CH2M is the technical adviser for the project. CH2M says it won the award, in part, because of its experience on two other high-speed projects in England— High Speed 1 and High Speed 2. High Speed 1, from London to the Channel Tunnel, was completed in 2007. CH2M was responsible for design and project management services for that line.

Now, CH2M is a development partner for the first $15-billion phase of the High Speed 2 project, a 140-mile high-speed rail from London to Leeds and Sheffield.

Northern Europe is looking at high-speed possibilities, too, Slack said.

“There are some big jobs out there,” says Dave McAlister, global director for transportation and infrastructure for WSP. “There are more and more people using transit, and they need more capacity. The public is kind of demanding more service to reduce highway congestion.”

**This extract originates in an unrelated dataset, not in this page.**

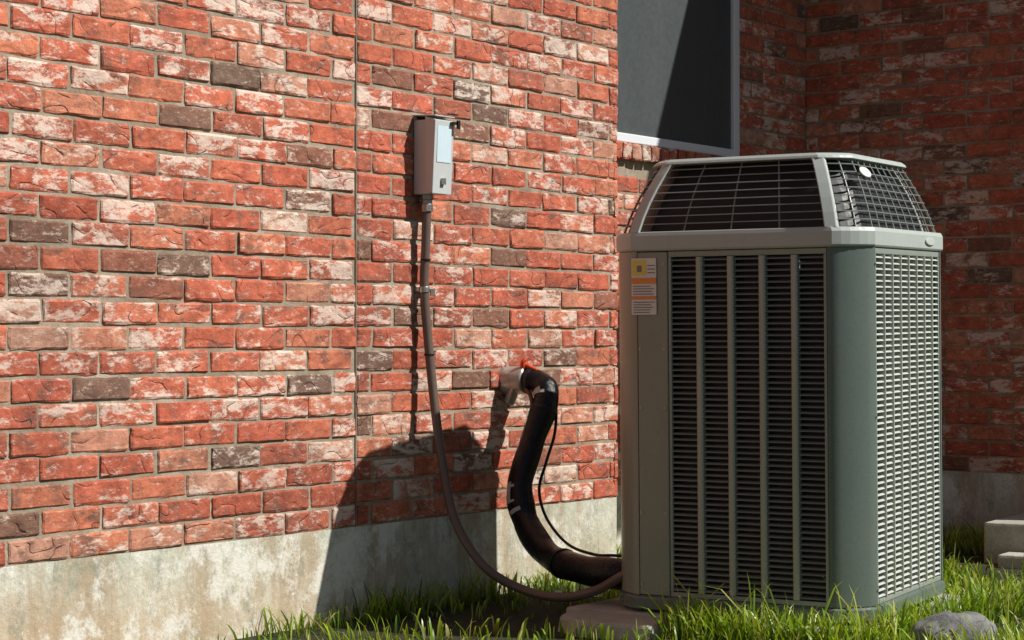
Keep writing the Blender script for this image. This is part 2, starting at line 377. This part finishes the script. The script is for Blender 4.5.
g=G(); v,f=tube(catmull([(-.69,-.07,.752),(-.684,-.085,.764),(-.678,-.10,.757),(-.67,-.12,.748)],5),lambda t:.011-.003*t,8); g.add(v,f); v,f=tube(catmull([(-.690,-.075,.752),(-.694,-.078,.775),(-.688,-.085,.785)],5),lambda t:.010-.003*t,8); g.add(v,f); g.obj('orange_foam_tip',redp,rl,smooth=True)
tubeobj('control_wire',[(-.655,-.13,.735),(-.655,-.18,.66),(-.682,-.20,.55),(-.725,-.195,.45),(-.765,-.195,.36),(-.785,-.24,.27),(-.84,-.36,.20),(-.93,-.52,.185),(-1.0,-.64,.195),(-1.02,-.74,.20),(-.98,-.82,.2)],.005,blackp,rl,8,10)
tubeobj('liquid_line',[(-.69,-.02,.69),(-.70,-.09,.69),(-.715,-.13,.63),(-.76,-.115,.50),(-.80,-.10,.37),(-.81,-.14,.24),(-.87,-.30,.13),(-.96,-.50,.10),(-1.0,-.66,.10),(-.97,-.78,.10)],.0075,paint('copper_aged',(.20,.10,.06),.45,.15,.6,.3),rl,8,10)
g=G()
for t in (18,52,88,120):
    a=PC[t];b=PC[t+1]; v,f=tube([a,a+(b-a).normalized()*.012],.0455+(.003 if t>90 else 0),20); g.add(v,f)
g.obj('tape_bands',blackp,rl)
# ------------------------------------------------------------------ AC unit
ac=empty('air_conditioner_condenser_unit',(-.737,-1.083,.072),(0,math.radians(-1.0),math.radians(6.9))); ac.scale=(.926,.926,.948)
H=.427; C=.10; TOPZ=1.10
def outline(h,c,seg=5):
    out=[]
    for k in range(4):
        ca=math.radians(90*k); cs,sn=round(math.cos(ca)),round(math.sin(ca))
        for j in range(seg+1):
            t=math.radians(90*j/seg); x=h-c+c*math.cos(t); y=h-c+c*math.sin(t)
            lx=h+(-c)*(j/seg); ly=h-c+c*(j/seg); x=x*.35+lx*.65; y=y*.35+ly*.65
            out.append((x*cs-y*sn,x*sn+y*cs))
    return out
def loft(name,prof,mat,cap=True,smooth=False,**k):
    vs=[];fs=[]; n=None
    for (h,c,z) in prof:
        o=outline(h,c); n=len(o); vs+=[(x,y,z) for x,y in o]
    for i in range(len(prof)-1):
        for j in range(n):
            a=i*n+j;b=i*n+(j+1)%n; fs.append((a,b,b+n,a+n))
    if cap: fs.append(tuple(range(n))[::-1]); fs.append(tuple(range((len(prof)-1)*n,len(prof)*n)))
    return meshobj(name,vs,fs,mat,ac,smooth=smooth,**k)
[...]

In Melbourne, Australia, WSP is working on an unusual project, elevating a portion of the city’s transit line from the street level to use the existing footprint.

The $1.2-billion design-build Caulfield-to-Dandenong Level Crossing Removal Project allows Melbourne to take advantage of existing urban space.

Creative use of space, including elevating, tunneling and expanding underground spaces, is becoming common as more rail, airport, road, highway and bridge work is required in tighter urban environments, according to CH2M. “There’s a level of complexity around developing in an urban area,” says Slack.

Highway and bridgework continues to dominate most transportation sector work, however, and it is picking up as the world comes out of the stagnation of the global financial crisis, firms say.

The U.K. is upgrading its highways, as are Canada and Australia. One major project is Montreal’s Turcot Interchange. Construction has begun to replace the 1967-era interchange, which is actually four major interchanges in three sections. The $1.54-billion job was awarded to consortium KPH Turcot, a partnership of Construction Kiewit Cie and Parsons Canada, with Holcim and WSP | Parsons Brinckerhoff as participants.

Airport work also is seeing a global revival as cities, such as Dubai, look to compete with major hubs, like London’s Heathrow, which is expanding because of capacity constraints. Singapore and Melbourne also are expanding airports.

Port work is growing, too, but not as rapidly. “I don’t think the Panama Canal created the demand everyone thought it would,” says McAlister. “The global financial crisis stagnated development.”

The price of oil continues to slow all work in the Middle East and Canada. Further, there is great uncertainty surrounding how Brexit will impact work there.

But McAlister says, “I think we are more optimistic going into 2017 than we were going into 2016.”